Visière au vent

Visière au vent

Par Jean-Louis Gauthier

Ma boîte aux lettres me réserve rarement de grandes surprises. Le lot habituel, quoi ! Des comptes, des publicités, et encore des publicités – que de papier gaspillé, d’arbres abattus pour engraisser le bac à récupération ! Mais parfois, rarement, se trouve parmi tout ce fatras un envoi que je n'attendais pas.

Ainsi, ce matin-là, il y avait avait, cachée entre deux dépliants, une enveloppe brune en provenance de Revenu Canada.

Revenu Canada ! Le genre d'expéditeur que l’on n’apprécie pas particulièrement ! Fidèle à ma mauvaise habitude, j’ai d’abord pensé au pire. Mon comptable avait-il fait une erreur dans ma récente déclaration d’impôt ? Oublié d'indiquer une partie de mes revenus ? Déduit une somme à laquelle je n’avais pas droit ? Je me voyais déjà en dette avec le fisc.

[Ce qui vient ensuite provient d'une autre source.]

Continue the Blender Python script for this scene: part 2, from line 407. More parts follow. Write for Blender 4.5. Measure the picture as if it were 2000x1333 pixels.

J’avais tout faux ! C’était le formulaire à remplir pour demander la pension de la Sécurité de la vieillesse.

. . .

Eh  oui, me voilà arrivé à l’âge vénérable de 65 ans. Et bientôt pensionné à vie, pour le meilleur et pour le pire, jusqu’à ce que mort s’ensuive.

On a beau s’y attendre, ça fait un choc !

Et cette appellation, « Sécurité de la vieillesse », ça n'arrange rien !

En effet, le mot « vieillesse » ne me semble pas convenir ici pour désigner le jeune homme que je suis, encore fringant et plein d'allant. N’allez surtout pas croire que je suis de ces frileux qui refusent de voir la réalité en face, y compris celle de l'âge. S’il y a une chose que je trouve insupportable dans nos sociétés, c’est bien cette habitude du « politiquement correct », où l'on évite d'appeler les choses par leur nom. Un chat est un chat. Et ce n’est pas en remplaçant le mot « aveugle » par « non-voyant » que l'on va redonner la vue à celui qui l'a perdu ! 

   Mais de là à me traiter de « vieux », il y a un pas, une marge même que je ne souhaite pas franchir ! Les poètes, qui savent si joliment dire les choses, racontent que la vieillesse est « le soir de la vie ». Je n’en suis pas encore là. Il me semble qu’il me reste encore de beaux moments, de longues heures même avant que le jour finisse.

Un ami à qui je demandais récemment à partir de quel âge, selon lui, on est vieux, m’a répondu tout de go : « Le plus tard possible. » Lui-même s’en va sur ses 97 ans !                                                             

Il faut savoir que notre régime de « pension de vieillesse » a été institué au début du siècle dernier, en des temps où l’espérance de vie n’était pas ce qu’elle est maintenant. Avoir 65 ans, en 1920, était presque un exploit en soi. On vous devait le respect, on vous demandait conseil, on vous réservait la plus belle place au salon, près de la fenêtre, pour que vous puissiez vous y bercer en paix en attendant de faire vos derniers adieux à la vie. Mais aujourd’hui, à cet âge, on a encore toutes ses dents, et bon pied, et bon oeil. Les pensionnés d’aujourd’hui portent la casquette comme des ados, visière au vent (mais ce n'est pas toujours du meilleur effet), tandis que leurs épouses enfilent le legging comme des jeunes filles. C’est qu’on reste jeune et en forme de plus en plus longtemps, comme ma voisine qui, à 75 ans, fait son spinning tous les matins. Et ma dentiste, elle, qui n’a plus 20 ans non plus, vient d’escalader le mont Washington.

Mais revenons à nos moutons et à ce fameux chèque de pension.

Feu la sénatrice Solange Chaput-Rolland disait qu’elle avait mis un an à se remettre de son premier chèque de pension. Elle l’avait même fait encadrer puis accroché, bien à la vue, au mur de son bureau. Comme pour faire un pied-de-nez au temps qui passe.

J’ai pensé quant en moi en faire des confettis et les lancer aux passants du haut de mon 16e étage. Je n’en ferai rien. Je ne suis pas du genre à jeter mon argent par les fenêtres. Il y a mieux à faire. Ainsi, je vais me contenter d’ouvrir une bonne bouteille de vin et de lever mon verre à la vie, en souhaitant le recevoir encore longtemps, très longtemps même, ce fameux chèque si mal nommé.